#### PROBLEM TO SOLVE:
For the data below, work out how many lines contain the word "Blender" and supply only that number.

Entries with scene source code
────────

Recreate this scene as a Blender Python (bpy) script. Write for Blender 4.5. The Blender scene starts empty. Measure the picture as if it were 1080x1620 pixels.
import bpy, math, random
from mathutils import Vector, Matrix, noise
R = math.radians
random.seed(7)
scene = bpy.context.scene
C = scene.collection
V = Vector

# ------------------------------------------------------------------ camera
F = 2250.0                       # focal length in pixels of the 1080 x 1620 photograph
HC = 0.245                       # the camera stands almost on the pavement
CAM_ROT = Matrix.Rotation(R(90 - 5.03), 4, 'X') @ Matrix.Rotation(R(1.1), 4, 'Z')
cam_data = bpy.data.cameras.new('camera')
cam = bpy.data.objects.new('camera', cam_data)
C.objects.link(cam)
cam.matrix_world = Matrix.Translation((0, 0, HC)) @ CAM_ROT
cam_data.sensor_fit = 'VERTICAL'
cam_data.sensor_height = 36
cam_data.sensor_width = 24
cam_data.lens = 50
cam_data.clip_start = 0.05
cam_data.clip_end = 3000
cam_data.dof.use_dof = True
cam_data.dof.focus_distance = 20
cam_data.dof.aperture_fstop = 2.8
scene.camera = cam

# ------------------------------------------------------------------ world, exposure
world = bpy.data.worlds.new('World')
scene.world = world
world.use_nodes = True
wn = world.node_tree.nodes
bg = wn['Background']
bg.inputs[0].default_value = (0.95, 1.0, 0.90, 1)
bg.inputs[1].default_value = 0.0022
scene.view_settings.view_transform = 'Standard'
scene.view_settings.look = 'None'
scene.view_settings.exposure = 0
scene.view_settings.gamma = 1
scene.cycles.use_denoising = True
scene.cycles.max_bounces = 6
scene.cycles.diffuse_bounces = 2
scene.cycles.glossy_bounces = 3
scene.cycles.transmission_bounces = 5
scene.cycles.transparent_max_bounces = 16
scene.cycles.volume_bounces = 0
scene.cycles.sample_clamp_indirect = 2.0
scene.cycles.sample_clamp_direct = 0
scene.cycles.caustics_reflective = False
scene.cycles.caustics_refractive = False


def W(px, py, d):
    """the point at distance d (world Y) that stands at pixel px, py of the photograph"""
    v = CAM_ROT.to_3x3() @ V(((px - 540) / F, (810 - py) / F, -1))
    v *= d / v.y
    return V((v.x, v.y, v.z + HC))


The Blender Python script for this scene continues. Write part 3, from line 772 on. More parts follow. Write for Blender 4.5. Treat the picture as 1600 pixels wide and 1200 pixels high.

────────

#### REPLY:
2